Material provided —
_____
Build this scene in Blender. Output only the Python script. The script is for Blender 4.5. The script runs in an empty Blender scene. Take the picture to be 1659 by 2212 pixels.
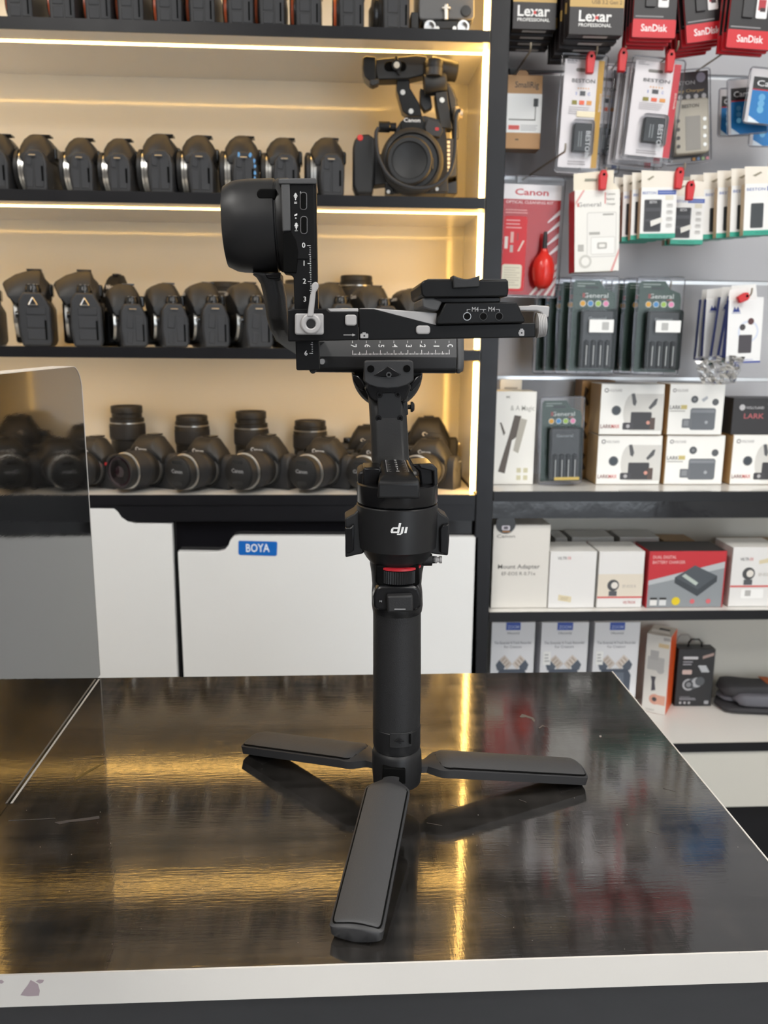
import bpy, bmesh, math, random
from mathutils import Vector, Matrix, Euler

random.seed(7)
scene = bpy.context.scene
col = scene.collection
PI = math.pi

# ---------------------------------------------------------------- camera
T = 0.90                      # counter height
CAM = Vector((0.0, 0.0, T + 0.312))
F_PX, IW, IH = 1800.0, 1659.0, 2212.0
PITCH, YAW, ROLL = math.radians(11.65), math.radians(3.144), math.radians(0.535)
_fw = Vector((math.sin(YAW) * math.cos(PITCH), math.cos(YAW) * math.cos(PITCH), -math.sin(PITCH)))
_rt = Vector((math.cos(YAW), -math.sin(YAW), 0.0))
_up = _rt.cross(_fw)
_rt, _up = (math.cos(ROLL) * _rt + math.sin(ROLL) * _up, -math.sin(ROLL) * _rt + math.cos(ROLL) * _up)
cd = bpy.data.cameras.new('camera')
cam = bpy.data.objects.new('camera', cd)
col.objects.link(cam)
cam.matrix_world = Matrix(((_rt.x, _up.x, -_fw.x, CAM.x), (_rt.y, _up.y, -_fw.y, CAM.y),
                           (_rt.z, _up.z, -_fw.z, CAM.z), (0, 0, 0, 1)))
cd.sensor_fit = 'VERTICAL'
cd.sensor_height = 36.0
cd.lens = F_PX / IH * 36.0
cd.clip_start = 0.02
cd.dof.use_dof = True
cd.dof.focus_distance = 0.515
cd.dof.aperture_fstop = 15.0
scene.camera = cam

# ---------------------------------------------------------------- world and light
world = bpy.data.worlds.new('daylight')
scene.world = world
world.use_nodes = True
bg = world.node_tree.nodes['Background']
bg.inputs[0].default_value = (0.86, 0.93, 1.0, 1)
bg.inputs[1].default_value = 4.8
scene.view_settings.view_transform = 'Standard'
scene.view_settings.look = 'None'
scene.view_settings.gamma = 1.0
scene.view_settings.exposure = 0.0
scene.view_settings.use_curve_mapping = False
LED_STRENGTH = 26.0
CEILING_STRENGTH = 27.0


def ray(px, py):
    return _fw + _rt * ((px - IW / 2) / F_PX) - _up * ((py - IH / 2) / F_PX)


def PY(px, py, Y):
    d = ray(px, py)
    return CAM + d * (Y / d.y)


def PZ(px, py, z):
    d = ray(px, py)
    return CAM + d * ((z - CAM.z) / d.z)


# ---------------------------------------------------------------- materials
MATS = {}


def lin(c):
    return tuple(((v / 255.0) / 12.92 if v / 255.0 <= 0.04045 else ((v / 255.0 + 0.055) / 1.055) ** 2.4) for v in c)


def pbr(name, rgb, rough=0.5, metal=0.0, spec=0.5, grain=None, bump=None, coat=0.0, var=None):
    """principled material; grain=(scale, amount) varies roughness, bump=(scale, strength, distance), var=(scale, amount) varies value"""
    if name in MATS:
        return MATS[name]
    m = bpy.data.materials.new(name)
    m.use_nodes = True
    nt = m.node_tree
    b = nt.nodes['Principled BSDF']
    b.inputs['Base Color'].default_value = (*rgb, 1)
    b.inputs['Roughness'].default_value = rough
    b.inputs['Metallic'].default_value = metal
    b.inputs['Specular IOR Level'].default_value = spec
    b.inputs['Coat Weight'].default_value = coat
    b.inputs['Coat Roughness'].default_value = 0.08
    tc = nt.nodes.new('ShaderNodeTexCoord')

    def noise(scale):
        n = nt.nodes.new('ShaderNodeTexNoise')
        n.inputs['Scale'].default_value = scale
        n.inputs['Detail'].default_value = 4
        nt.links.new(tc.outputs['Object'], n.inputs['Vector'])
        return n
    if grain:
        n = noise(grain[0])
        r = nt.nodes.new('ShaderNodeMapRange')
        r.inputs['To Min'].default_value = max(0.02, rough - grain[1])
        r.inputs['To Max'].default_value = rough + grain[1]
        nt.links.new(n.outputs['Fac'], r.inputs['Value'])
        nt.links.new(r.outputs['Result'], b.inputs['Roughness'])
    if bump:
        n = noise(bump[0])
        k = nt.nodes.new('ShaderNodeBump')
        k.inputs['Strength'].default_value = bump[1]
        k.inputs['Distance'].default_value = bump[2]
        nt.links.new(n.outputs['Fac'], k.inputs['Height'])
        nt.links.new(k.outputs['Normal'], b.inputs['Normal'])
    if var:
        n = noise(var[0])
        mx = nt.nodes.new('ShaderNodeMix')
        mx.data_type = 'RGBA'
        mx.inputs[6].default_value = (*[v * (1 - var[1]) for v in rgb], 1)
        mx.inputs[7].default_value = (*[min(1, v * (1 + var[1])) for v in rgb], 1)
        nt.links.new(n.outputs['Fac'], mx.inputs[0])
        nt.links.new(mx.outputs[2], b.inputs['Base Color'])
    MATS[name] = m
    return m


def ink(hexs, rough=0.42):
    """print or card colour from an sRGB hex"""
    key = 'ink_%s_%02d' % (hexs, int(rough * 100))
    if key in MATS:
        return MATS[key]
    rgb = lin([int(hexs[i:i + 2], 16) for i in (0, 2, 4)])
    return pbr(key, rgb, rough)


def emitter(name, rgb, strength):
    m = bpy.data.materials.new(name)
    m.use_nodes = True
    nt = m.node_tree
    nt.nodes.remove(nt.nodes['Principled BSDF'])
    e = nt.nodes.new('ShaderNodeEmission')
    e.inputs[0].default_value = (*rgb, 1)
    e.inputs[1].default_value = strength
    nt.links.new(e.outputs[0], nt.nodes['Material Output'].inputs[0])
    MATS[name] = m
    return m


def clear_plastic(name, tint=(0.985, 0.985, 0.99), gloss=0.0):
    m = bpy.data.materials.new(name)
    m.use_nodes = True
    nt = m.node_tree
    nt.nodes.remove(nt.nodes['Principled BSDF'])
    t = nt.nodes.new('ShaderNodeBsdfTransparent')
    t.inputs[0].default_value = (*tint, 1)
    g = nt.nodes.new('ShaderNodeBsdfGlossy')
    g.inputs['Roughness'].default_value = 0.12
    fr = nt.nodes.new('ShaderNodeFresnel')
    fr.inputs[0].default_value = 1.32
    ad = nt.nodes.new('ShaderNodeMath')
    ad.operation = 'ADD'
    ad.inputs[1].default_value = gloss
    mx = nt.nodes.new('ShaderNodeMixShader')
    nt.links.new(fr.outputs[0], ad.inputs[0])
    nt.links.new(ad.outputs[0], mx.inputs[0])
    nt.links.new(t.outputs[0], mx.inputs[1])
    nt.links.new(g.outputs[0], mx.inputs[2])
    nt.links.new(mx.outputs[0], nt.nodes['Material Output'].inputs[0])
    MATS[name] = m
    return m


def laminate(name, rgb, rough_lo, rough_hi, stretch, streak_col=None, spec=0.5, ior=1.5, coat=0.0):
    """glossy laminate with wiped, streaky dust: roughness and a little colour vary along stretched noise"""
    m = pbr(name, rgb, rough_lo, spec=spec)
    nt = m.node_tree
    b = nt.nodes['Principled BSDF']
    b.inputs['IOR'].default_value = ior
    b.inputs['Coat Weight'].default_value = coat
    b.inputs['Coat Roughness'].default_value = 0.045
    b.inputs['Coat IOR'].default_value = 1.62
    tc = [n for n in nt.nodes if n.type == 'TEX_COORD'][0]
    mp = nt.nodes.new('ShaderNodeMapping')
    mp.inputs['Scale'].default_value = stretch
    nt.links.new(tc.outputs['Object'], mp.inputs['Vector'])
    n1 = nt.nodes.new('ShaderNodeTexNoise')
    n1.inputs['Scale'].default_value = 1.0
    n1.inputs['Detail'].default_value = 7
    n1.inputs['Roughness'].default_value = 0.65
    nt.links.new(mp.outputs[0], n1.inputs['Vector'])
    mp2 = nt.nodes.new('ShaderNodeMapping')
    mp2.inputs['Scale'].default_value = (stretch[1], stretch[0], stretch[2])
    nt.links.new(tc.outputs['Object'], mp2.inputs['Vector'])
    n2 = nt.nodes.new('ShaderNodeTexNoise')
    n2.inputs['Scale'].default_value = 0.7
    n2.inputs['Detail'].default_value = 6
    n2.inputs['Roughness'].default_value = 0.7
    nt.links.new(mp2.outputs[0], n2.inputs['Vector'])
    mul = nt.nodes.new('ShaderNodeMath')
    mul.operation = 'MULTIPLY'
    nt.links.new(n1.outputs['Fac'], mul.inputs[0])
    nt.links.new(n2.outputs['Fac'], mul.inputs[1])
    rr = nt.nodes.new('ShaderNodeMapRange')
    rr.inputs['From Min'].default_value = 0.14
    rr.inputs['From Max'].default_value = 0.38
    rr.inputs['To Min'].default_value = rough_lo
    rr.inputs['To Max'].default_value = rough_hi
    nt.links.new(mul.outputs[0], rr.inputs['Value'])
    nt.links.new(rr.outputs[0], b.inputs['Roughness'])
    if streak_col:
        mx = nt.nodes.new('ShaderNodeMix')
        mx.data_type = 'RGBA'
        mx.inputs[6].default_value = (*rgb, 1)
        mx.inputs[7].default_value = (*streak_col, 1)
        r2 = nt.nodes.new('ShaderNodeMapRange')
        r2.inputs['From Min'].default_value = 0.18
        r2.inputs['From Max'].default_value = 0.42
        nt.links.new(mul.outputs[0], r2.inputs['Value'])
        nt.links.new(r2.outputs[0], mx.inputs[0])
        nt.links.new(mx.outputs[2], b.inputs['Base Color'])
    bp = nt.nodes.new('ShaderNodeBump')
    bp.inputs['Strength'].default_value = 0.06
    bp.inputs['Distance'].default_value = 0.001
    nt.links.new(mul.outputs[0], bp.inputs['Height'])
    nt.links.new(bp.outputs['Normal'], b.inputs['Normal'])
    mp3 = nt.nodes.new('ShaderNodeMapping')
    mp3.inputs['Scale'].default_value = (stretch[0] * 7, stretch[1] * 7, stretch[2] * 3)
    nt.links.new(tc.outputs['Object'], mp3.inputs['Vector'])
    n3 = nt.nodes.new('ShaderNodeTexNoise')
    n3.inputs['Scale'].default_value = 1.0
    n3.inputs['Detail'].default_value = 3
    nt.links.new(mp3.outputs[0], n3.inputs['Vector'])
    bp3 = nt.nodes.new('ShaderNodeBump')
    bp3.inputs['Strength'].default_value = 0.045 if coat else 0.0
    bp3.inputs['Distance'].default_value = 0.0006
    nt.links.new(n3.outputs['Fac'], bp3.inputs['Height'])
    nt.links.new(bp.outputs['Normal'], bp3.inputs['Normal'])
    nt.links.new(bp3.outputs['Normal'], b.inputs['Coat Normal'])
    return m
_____
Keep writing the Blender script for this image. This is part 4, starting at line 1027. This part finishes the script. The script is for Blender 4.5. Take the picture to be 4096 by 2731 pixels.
_____
What needs to be done — Begin with the line that contains "Build this scene", end with the line that contains "CEILING_STRENGTH = 27.0", and set down every line in that range exactly as it stands, minus the pictures.

Solution to this problem —
Build this scene in Blender. Output only the Python script. The script is for Blender 4.5. The script runs in an empty Blender scene. Take the picture to be 1659 by 2212 pixels.
import bpy, bmesh, math, random
from mathutils import Vector, Matrix, Euler

random.seed(7)
scene = bpy.context.scene
col = scene.collection
PI = math.pi

# ---------------------------------------------------------------- camera
T = 0.90                      # counter height
CAM = Vector((0.0, 0.0, T + 0.312))
F_PX, IW, IH = 1800.0, 1659.0, 2212.0
PITCH, YAW, ROLL = math.radians(11.65), math.radians(3.144), math.radians(0.535)
_fw = Vector((math.sin(YAW) * math.cos(PITCH), math.cos(YAW) * math.cos(PITCH), -math.sin(PITCH)))
_rt = Vector((math.cos(YAW), -math.sin(YAW), 0.0))
_up = _rt.cross(_fw)
_rt, _up = (math.cos(ROLL) * _rt + math.sin(ROLL) * _up, -math.sin(ROLL) * _rt + math.cos(ROLL) * _up)
cd = bpy.data.cameras.new('camera')
cam = bpy.data.objects.new('camera', cd)
col.objects.link(cam)
cam.matrix_world = Matrix(((_rt.x, _up.x, -_fw.x, CAM.x), (_rt.y, _up.y, -_fw.y, CAM.y),
                           (_rt.z, _up.z, -_fw.z, CAM.z), (0, 0, 0, 1)))
cd.sensor_fit = 'VERTICAL'
cd.sensor_height = 36.0
cd.lens = F_PX / IH * 36.0
cd.clip_start = 0.02
cd.dof.use_dof = True
cd.dof.focus_distance = 0.515
cd.dof.aperture_fstop = 15.0
scene.camera = cam

# ---------------------------------------------------------------- world and light
world = bpy.data.worlds.new('daylight')
scene.world = world
world.use_nodes = True
bg = world.node_tree.nodes['Background']
bg.inputs[0].default_value = (0.86, 0.93, 1.0, 1)
bg.inputs[1].default_value = 4.8
scene.view_settings.view_transform = 'Standard'
scene.view_settings.look = 'None'
scene.view_settings.gamma = 1.0
scene.view_settings.exposure = 0.0
scene.view_settings.use_curve_mapping = False
LED_STRENGTH = 26.0
CEILING_STRENGTH = 27.0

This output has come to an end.